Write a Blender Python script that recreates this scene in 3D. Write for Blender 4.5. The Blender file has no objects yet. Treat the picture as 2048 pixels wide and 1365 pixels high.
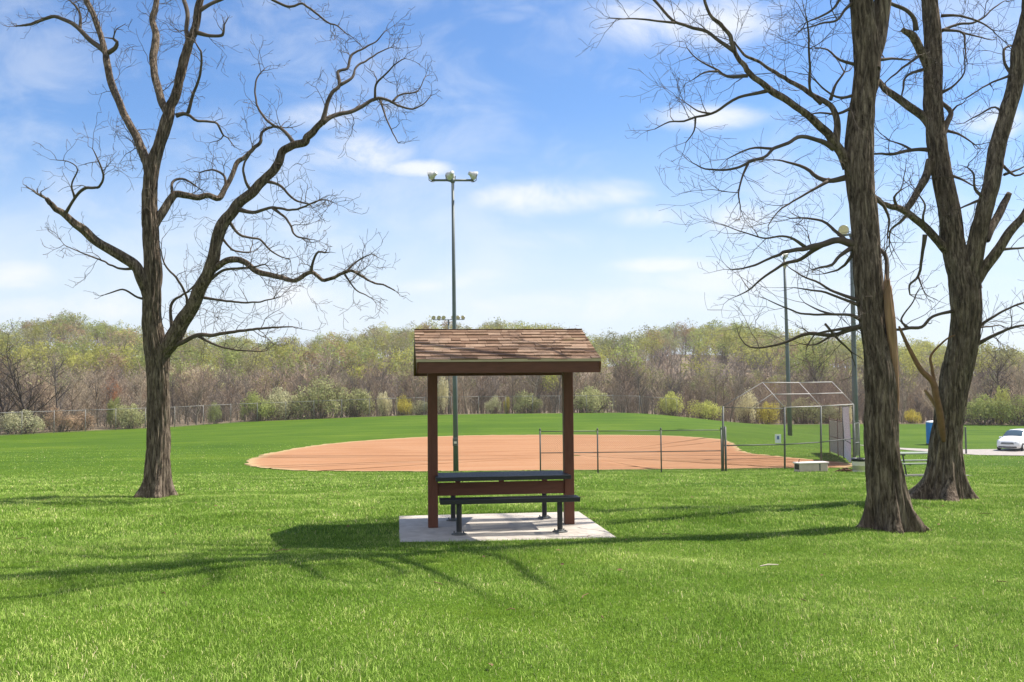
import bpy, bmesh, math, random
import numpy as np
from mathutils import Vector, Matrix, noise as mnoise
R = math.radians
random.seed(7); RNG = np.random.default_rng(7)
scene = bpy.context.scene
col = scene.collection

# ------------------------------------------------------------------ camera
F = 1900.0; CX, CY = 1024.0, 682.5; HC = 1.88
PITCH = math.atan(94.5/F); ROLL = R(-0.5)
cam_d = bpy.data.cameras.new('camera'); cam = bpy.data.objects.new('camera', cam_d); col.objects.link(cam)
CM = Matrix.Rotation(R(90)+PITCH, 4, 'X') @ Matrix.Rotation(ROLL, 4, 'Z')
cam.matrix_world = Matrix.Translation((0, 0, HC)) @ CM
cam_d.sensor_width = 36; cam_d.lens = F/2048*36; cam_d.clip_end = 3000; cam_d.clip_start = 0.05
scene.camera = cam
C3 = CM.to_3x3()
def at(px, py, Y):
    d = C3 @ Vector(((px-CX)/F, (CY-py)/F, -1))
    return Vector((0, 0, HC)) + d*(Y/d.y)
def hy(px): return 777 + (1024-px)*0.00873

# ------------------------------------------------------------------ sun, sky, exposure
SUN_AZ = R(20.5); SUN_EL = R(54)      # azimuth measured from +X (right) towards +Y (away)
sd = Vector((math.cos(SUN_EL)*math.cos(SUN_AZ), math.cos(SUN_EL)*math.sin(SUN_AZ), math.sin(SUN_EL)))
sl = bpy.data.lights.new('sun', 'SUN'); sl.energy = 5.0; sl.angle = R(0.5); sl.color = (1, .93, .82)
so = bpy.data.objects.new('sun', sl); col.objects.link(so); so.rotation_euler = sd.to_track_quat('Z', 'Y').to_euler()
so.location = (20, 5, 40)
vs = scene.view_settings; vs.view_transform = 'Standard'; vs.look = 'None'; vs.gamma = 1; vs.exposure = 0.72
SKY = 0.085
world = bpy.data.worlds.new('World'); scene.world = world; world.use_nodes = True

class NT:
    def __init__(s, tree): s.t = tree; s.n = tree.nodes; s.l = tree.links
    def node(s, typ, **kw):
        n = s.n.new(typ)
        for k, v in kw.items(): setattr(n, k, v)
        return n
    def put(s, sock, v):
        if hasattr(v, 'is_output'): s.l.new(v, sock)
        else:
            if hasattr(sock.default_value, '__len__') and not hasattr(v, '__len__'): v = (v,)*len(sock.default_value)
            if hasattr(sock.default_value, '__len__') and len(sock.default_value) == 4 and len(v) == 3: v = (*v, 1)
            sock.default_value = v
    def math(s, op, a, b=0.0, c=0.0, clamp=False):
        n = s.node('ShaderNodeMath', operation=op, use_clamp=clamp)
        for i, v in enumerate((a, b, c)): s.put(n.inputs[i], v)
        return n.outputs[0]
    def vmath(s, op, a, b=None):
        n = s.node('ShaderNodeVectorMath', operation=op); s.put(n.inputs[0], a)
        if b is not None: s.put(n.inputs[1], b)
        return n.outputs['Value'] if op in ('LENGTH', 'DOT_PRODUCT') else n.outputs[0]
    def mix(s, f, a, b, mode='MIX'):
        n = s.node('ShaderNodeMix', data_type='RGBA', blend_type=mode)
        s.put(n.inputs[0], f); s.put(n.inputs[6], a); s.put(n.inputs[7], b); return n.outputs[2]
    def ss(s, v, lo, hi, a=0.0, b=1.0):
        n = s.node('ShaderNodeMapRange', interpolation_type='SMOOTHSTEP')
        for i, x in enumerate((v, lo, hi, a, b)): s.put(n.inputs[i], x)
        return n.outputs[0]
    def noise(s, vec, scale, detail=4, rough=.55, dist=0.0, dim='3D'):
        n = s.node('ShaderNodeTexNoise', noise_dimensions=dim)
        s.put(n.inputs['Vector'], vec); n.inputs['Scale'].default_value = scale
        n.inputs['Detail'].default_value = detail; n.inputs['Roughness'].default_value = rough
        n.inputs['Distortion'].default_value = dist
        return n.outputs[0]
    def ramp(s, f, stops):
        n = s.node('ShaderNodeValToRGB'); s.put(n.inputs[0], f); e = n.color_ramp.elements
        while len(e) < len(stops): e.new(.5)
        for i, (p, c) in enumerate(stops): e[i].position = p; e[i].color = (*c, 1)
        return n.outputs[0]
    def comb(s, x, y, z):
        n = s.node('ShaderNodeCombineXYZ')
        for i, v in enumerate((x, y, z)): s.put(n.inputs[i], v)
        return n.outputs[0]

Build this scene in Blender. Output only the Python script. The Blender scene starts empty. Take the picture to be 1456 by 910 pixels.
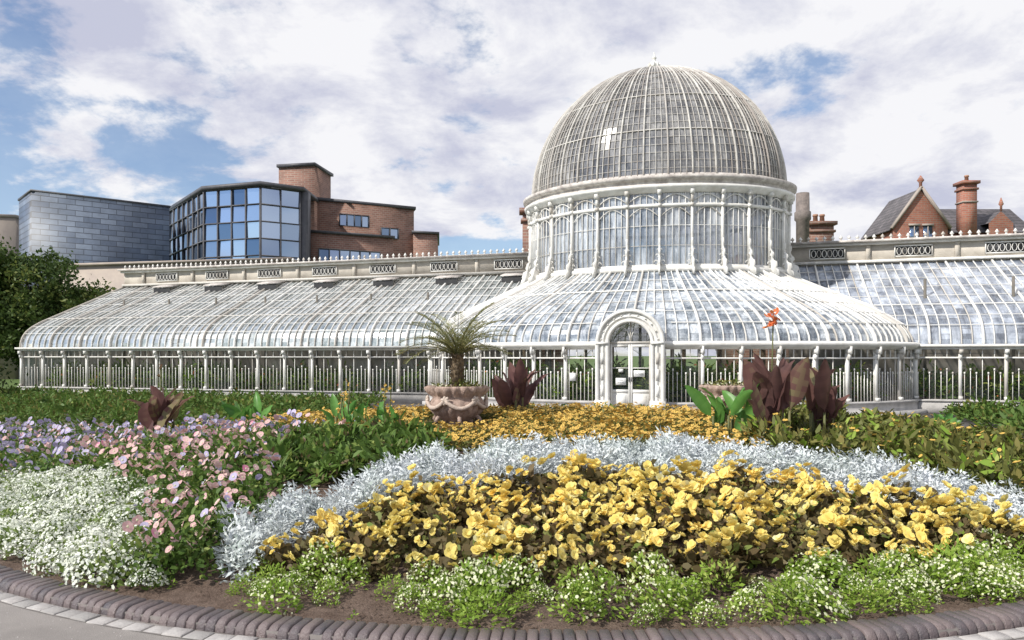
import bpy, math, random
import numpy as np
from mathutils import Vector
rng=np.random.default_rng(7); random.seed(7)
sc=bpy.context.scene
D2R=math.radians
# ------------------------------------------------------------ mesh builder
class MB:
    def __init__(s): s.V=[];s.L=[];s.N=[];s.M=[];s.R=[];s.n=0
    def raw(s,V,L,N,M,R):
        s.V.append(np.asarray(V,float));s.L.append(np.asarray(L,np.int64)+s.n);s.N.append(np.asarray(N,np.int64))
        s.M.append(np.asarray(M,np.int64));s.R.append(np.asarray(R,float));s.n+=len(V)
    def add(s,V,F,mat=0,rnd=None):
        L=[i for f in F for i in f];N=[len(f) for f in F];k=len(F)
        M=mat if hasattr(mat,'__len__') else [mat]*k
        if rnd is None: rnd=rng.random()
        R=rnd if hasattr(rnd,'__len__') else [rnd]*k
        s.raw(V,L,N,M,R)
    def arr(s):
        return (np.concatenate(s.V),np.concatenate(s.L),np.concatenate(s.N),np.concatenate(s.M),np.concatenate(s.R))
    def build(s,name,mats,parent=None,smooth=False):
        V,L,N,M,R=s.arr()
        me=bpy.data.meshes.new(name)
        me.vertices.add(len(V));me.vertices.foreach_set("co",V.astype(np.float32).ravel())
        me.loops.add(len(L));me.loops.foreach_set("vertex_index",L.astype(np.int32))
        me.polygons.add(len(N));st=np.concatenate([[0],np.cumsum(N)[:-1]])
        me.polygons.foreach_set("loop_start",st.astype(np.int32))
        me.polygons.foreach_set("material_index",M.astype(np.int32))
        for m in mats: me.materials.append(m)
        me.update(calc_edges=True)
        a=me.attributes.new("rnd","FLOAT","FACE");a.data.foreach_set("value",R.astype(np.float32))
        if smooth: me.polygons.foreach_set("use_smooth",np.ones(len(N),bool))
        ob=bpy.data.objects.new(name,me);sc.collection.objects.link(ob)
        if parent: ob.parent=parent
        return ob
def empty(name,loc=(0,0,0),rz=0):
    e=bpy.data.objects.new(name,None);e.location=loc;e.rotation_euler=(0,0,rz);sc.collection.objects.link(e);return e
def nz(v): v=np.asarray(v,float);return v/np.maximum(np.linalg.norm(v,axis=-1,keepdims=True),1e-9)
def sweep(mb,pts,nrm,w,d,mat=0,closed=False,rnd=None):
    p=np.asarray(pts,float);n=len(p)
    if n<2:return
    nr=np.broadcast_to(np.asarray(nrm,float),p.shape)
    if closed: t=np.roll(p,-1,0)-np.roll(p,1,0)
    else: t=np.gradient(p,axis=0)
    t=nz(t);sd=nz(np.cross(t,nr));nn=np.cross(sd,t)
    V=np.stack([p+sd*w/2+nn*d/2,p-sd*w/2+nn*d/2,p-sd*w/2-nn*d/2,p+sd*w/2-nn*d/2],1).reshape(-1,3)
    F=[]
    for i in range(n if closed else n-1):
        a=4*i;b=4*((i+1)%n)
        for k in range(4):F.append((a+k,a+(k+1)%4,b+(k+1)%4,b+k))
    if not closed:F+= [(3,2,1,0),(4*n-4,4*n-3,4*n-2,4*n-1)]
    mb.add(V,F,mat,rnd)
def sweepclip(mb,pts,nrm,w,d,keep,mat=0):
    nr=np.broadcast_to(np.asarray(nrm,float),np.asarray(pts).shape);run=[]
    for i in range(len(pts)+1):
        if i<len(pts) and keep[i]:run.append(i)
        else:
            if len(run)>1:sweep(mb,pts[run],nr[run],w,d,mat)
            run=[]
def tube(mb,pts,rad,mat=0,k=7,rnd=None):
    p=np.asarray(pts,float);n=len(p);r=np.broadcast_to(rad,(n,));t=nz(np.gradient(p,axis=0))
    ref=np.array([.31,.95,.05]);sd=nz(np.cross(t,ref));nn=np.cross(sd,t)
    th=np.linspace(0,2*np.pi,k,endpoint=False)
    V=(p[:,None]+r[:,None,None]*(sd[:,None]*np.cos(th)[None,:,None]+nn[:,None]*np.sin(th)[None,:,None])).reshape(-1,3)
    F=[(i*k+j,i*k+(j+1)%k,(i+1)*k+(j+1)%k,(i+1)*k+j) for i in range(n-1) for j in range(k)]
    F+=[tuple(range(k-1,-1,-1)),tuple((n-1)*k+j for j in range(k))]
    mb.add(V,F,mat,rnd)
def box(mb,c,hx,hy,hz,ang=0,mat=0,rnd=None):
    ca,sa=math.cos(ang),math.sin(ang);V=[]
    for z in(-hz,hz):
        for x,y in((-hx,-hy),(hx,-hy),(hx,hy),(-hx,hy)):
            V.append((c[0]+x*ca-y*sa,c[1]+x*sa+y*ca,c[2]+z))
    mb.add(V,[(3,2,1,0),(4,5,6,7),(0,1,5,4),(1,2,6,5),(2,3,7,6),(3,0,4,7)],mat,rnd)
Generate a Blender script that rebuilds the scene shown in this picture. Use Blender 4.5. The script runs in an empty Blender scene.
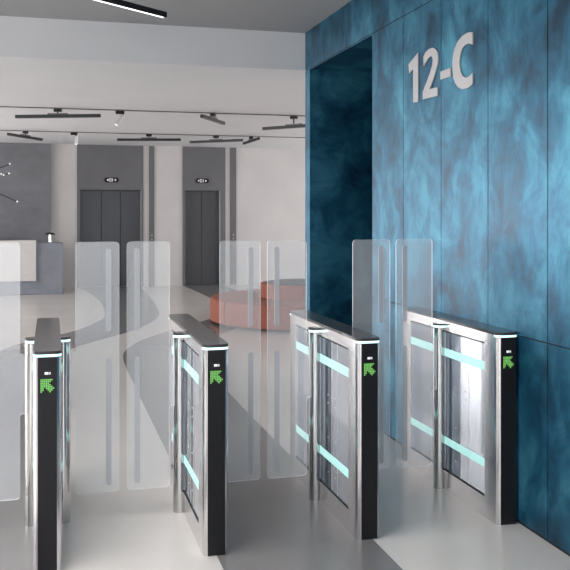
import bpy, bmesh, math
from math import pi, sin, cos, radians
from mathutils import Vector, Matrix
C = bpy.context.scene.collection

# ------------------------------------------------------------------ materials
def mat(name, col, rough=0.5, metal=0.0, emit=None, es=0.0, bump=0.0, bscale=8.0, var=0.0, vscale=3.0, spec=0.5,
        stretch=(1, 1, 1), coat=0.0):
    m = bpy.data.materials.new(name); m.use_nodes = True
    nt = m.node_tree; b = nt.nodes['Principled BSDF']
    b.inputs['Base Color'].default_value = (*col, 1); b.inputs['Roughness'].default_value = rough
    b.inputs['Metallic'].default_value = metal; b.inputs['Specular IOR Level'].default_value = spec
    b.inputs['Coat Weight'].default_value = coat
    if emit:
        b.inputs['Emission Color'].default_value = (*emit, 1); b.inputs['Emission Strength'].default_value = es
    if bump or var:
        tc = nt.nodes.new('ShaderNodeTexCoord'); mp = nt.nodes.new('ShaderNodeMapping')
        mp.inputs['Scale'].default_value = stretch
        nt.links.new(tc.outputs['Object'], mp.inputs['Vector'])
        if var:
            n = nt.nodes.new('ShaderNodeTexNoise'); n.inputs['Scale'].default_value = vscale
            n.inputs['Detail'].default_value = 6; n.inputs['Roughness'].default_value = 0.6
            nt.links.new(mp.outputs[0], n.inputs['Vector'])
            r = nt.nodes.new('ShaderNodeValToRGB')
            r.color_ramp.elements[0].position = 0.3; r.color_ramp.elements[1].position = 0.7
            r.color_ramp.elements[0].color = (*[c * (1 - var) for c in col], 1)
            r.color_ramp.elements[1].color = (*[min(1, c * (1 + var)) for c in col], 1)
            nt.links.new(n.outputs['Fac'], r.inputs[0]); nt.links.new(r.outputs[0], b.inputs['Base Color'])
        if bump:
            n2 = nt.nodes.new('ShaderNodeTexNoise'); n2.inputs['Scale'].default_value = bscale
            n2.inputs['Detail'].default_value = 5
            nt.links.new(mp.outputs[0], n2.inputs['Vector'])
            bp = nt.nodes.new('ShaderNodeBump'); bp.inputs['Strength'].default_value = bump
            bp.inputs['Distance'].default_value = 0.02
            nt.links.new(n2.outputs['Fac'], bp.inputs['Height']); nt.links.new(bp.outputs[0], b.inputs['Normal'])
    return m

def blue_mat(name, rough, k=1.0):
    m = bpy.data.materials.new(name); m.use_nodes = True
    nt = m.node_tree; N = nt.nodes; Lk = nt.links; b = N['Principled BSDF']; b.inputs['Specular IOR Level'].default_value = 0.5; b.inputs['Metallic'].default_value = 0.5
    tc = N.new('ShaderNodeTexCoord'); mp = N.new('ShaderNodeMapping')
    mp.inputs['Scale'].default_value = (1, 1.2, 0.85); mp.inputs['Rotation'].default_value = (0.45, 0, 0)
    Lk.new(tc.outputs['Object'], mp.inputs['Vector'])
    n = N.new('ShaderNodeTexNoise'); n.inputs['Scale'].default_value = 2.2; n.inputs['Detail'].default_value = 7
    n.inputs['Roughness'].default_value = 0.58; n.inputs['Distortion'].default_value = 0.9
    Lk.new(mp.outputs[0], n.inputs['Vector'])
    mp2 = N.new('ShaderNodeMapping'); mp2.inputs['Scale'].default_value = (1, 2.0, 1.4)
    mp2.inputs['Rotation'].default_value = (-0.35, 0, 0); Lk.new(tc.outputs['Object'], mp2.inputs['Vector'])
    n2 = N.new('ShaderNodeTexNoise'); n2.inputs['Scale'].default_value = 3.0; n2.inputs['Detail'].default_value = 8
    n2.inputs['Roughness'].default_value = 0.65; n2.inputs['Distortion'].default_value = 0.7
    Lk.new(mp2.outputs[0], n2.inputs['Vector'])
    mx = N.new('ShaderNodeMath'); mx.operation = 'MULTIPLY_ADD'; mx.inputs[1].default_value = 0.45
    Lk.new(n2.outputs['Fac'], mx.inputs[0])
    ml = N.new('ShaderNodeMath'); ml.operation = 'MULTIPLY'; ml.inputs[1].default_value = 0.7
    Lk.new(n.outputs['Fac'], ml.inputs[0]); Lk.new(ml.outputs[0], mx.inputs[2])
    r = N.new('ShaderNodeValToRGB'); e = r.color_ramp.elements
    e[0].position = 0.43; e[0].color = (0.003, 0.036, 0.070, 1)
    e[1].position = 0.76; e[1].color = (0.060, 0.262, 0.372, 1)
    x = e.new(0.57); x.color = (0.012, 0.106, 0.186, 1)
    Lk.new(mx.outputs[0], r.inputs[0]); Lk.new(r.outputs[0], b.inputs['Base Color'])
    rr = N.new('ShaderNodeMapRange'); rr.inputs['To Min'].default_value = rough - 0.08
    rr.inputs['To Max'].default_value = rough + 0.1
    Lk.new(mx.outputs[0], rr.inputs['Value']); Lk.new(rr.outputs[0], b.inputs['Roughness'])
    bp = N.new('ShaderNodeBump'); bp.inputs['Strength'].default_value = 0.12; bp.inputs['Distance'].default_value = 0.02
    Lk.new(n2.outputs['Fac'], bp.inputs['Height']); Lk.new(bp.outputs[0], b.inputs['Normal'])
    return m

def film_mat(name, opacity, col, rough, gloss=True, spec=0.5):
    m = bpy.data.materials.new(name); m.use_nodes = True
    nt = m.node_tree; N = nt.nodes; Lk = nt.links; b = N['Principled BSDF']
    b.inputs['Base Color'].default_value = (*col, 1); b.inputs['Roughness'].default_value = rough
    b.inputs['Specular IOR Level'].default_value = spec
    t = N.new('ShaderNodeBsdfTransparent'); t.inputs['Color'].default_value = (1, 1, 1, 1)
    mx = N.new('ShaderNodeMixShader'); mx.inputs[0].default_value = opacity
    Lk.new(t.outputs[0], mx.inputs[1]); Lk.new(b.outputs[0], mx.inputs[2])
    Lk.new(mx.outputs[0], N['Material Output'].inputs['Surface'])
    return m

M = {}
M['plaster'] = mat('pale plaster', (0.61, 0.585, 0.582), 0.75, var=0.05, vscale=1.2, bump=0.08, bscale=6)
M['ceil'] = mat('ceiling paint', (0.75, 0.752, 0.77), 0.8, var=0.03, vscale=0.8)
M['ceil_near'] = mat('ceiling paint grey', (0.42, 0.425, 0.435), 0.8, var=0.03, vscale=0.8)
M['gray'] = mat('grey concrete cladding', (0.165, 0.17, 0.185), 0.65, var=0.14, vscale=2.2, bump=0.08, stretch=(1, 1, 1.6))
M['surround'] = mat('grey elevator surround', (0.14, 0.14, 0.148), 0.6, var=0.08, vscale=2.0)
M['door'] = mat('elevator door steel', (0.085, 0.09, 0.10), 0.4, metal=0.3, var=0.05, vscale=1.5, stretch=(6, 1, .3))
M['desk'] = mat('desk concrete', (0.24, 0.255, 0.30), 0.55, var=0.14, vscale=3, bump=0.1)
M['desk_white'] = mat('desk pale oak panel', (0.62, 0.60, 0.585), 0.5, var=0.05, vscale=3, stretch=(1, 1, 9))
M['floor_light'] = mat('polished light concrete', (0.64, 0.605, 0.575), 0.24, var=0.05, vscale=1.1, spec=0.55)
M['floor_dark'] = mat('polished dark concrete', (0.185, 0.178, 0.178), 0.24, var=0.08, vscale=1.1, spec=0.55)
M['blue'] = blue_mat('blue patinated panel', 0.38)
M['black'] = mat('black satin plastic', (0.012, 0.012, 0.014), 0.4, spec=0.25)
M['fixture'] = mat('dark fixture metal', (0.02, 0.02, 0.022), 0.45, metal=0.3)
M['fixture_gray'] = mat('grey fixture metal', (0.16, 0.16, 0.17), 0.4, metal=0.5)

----

What you need to do:
Begin at the first line of the entries above and return each line exactly, stopping after the line that contains "def hy(px): return 777 + (1024-px)*0.00873". Pictures do not belong in the copy.

Solution:
Write a Blender Python script that recreates this scene in 3D. Write for Blender 4.5. The Blender file has no objects yet. Treat the picture as 2048 pixels wide and 1365 pixels high.
import bpy, bmesh, math, random
import numpy as np
from mathutils import Vector, Matrix, noise as mnoise
R = math.radians
random.seed(7); RNG = np.random.default_rng(7)
scene = bpy.context.scene
col = scene.collection

# ------------------------------------------------------------------ camera
F = 1900.0; CX, CY = 1024.0, 682.5; HC = 1.88
PITCH = math.atan(94.5/F); ROLL = R(-0.5)
cam_d = bpy.data.cameras.new('camera'); cam = bpy.data.objects.new('camera', cam_d); col.objects.link(cam)
CM = Matrix.Rotation(R(90)+PITCH, 4, 'X') @ Matrix.Rotation(ROLL, 4, 'Z')
cam.matrix_world = Matrix.Translation((0, 0, HC)) @ CM
cam_d.sensor_width = 36; cam_d.lens = F/2048*36; cam_d.clip_end = 3000; cam_d.clip_start = 0.05
scene.camera = cam
C3 = CM.to_3x3()
def at(px, py, Y):
    d = C3 @ Vector(((px-CX)/F, (CY-py)/F, -1))
    return Vector((0, 0, HC)) + d*(Y/d.y)
def hy(px): return 777 + (1024-px)*0.00873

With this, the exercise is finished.